* Your task:
Transcribe the listing below from its opening line up to and including the line that contains "sl = bpy.data.lights.new('sun', 'SUN'); sl.energy = 5.0;"; reproduce nothing else.

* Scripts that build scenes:
----

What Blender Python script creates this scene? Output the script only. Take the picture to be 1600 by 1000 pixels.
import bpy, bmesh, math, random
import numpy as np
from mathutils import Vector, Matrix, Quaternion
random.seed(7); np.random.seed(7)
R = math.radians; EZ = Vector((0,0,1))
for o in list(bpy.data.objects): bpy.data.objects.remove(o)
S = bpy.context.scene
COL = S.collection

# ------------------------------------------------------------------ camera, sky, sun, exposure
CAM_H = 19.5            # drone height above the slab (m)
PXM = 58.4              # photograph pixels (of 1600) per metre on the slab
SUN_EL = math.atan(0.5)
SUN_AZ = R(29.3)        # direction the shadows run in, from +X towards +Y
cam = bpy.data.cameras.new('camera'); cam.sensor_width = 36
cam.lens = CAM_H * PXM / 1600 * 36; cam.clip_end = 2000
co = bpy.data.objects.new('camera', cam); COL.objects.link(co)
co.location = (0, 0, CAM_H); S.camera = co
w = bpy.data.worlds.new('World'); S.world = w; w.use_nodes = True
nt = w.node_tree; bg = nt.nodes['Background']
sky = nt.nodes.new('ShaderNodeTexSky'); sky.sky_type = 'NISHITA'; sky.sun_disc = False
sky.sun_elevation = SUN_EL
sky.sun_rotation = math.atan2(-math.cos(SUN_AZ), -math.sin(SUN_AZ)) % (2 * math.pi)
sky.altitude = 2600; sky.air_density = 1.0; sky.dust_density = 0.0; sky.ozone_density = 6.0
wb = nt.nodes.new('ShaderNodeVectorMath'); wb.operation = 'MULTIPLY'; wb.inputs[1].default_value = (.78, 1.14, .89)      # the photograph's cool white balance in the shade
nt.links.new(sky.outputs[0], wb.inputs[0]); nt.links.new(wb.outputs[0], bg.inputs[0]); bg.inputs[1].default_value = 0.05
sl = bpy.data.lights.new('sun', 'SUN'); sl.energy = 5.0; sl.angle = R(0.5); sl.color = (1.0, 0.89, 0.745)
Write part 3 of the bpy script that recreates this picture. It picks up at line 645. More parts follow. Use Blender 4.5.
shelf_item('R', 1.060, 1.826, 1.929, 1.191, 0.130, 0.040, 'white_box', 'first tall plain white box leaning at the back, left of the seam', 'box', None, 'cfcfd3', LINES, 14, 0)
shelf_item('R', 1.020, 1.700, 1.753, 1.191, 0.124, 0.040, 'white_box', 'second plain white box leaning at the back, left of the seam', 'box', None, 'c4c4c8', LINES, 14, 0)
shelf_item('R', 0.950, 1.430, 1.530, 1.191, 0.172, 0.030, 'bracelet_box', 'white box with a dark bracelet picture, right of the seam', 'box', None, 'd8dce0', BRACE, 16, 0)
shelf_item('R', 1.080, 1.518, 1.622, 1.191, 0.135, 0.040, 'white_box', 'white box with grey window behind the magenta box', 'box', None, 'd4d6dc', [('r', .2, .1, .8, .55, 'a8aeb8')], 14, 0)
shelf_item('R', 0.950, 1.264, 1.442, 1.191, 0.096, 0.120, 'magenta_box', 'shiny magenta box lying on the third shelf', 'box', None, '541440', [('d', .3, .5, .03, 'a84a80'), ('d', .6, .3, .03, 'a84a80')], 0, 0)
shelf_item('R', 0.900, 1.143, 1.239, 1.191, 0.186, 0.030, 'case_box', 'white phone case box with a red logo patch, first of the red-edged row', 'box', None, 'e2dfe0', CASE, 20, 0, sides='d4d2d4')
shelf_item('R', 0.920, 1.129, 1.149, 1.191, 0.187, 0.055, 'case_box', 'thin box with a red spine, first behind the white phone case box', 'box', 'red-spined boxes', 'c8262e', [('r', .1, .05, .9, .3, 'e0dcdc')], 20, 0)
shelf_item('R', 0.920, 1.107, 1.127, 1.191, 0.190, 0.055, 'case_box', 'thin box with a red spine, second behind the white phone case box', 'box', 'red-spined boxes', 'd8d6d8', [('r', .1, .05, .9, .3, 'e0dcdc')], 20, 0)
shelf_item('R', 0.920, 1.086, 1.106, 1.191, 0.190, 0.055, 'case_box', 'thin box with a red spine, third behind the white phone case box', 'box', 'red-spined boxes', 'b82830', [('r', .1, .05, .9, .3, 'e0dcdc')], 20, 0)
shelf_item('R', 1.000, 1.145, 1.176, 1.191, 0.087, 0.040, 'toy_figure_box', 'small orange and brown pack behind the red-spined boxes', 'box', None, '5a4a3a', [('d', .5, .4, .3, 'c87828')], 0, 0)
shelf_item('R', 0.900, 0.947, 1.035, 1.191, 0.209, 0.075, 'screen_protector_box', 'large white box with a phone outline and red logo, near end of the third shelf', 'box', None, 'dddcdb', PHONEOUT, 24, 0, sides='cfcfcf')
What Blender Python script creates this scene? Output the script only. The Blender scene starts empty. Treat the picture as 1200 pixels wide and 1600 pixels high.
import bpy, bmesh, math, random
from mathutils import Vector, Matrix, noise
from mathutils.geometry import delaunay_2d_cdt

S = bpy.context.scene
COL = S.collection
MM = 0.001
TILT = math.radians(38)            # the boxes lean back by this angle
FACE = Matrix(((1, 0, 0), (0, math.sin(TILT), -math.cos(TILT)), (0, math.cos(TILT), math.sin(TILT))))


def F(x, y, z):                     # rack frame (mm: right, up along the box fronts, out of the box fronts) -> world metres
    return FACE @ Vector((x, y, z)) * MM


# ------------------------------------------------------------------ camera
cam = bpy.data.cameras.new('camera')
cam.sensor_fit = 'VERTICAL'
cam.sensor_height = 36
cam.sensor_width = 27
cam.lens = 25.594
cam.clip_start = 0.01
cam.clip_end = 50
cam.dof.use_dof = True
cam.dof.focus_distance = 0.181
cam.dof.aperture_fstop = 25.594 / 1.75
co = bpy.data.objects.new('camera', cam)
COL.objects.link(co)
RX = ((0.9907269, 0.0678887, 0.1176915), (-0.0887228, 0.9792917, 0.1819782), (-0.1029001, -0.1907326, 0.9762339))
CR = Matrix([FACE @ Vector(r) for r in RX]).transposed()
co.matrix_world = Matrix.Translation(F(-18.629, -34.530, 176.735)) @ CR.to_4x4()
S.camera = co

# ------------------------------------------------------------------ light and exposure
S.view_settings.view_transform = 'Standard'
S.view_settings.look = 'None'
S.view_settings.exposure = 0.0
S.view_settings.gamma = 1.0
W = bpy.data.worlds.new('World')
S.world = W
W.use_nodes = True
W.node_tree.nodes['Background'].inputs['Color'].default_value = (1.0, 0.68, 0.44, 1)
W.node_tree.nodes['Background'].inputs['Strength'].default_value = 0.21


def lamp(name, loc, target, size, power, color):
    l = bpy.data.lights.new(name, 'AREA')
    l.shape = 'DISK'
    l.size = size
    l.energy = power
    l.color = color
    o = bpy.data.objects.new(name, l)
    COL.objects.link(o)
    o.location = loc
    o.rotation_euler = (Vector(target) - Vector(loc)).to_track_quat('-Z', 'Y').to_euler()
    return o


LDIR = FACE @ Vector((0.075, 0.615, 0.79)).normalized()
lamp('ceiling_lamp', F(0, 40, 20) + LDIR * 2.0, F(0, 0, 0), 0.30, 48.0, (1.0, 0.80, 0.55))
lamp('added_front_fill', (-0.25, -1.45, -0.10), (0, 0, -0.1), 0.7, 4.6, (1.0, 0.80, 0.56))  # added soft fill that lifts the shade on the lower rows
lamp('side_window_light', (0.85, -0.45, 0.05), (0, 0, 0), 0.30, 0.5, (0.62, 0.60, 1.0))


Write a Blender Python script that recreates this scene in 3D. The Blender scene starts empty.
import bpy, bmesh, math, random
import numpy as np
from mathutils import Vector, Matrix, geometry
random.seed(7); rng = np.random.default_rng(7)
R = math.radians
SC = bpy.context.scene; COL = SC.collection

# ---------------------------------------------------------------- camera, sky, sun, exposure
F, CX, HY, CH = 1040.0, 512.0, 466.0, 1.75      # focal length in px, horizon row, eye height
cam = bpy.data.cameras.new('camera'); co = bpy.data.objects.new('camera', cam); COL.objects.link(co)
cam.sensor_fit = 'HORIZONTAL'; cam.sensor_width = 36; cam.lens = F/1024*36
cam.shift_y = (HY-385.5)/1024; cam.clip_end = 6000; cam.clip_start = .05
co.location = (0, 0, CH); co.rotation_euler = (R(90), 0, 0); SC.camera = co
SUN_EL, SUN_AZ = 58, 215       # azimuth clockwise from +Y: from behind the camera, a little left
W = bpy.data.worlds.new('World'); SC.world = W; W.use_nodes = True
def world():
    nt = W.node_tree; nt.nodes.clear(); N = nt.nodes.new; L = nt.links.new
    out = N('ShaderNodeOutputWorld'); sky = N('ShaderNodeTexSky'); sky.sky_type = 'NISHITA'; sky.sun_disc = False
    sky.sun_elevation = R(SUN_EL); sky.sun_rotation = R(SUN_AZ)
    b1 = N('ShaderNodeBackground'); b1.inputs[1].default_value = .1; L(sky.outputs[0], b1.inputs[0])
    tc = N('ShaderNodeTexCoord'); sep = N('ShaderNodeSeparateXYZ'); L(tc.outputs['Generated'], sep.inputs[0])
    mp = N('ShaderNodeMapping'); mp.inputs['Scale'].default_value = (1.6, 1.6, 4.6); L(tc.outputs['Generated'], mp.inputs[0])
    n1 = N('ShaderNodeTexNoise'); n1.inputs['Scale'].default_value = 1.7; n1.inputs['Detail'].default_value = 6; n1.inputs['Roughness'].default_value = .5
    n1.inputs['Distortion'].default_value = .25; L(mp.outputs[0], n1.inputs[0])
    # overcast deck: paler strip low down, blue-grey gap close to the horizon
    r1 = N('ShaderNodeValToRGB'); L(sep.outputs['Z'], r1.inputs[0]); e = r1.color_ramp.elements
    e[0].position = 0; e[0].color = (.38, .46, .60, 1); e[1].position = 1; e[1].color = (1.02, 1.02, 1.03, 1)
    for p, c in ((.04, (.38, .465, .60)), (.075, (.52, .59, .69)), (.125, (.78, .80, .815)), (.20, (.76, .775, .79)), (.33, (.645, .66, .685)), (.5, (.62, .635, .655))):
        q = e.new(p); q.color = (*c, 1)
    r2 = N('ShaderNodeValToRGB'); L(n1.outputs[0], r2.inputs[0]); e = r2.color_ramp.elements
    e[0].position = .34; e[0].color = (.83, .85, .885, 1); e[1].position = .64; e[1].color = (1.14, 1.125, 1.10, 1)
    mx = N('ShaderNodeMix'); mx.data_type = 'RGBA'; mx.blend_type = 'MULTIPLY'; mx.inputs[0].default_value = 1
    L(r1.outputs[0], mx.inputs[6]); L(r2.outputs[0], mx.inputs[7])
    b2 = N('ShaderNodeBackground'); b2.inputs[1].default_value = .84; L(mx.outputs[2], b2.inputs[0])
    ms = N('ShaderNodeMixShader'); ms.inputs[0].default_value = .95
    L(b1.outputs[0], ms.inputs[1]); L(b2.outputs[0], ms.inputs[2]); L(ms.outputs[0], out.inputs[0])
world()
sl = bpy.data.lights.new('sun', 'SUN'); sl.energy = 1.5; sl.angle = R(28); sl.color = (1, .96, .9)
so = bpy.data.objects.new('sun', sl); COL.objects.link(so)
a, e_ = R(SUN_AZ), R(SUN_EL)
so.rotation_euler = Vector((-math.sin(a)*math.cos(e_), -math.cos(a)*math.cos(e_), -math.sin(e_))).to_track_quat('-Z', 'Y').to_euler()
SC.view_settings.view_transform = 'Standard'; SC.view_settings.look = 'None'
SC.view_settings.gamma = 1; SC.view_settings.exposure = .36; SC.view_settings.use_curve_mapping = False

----

* Solution to this exercise:
What Blender Python script creates this scene? Output the script only. Take the picture to be 1600 by 1000 pixels.
import bpy, bmesh, math, random
import numpy as np
from mathutils import Vector, Matrix, Quaternion
random.seed(7); np.random.seed(7)
R = math.radians; EZ = Vector((0,0,1))
for o in list(bpy.data.objects): bpy.data.objects.remove(o)
S = bpy.context.scene
COL = S.collection

# ------------------------------------------------------------------ camera, sky, sun, exposure
CAM_H = 19.5            # drone height above the slab (m)
PXM = 58.4              # photograph pixels (of 1600) per metre on the slab
SUN_EL = math.atan(0.5)
SUN_AZ = R(29.3)        # direction the shadows run in, from +X towards +Y
cam = bpy.data.cameras.new('camera'); cam.sensor_width = 36
cam.lens = CAM_H * PXM / 1600 * 36; cam.clip_end = 2000
co = bpy.data.objects.new('camera', cam); COL.objects.link(co)
co.location = (0, 0, CAM_H); S.camera = co
w = bpy.data.worlds.new('World'); S.world = w; w.use_nodes = True
nt = w.node_tree; bg = nt.nodes['Background']
sky = nt.nodes.new('ShaderNodeTexSky'); sky.sky_type = 'NISHITA'; sky.sun_disc = False
sky.sun_elevation = SUN_EL
sky.sun_rotation = math.atan2(-math.cos(SUN_AZ), -math.sin(SUN_AZ)) % (2 * math.pi)
sky.altitude = 2600; sky.air_density = 1.0; sky.dust_density = 0.0; sky.ozone_density = 6.0
wb = nt.nodes.new('ShaderNodeVectorMath'); wb.operation = 'MULTIPLY'; wb.inputs[1].default_value = (.78, 1.14, .89)      # the photograph's cool white balance in the shade
nt.links.new(sky.outputs[0], wb.inputs[0]); nt.links.new(wb.outputs[0], bg.inputs[0]); bg.inputs[1].default_value = 0.05
sl = bpy.data.lights.new('sun', 'SUN'); sl.energy = 5.0; sl.angle = R(0.5); sl.color = (1.0, 0.89, 0.745)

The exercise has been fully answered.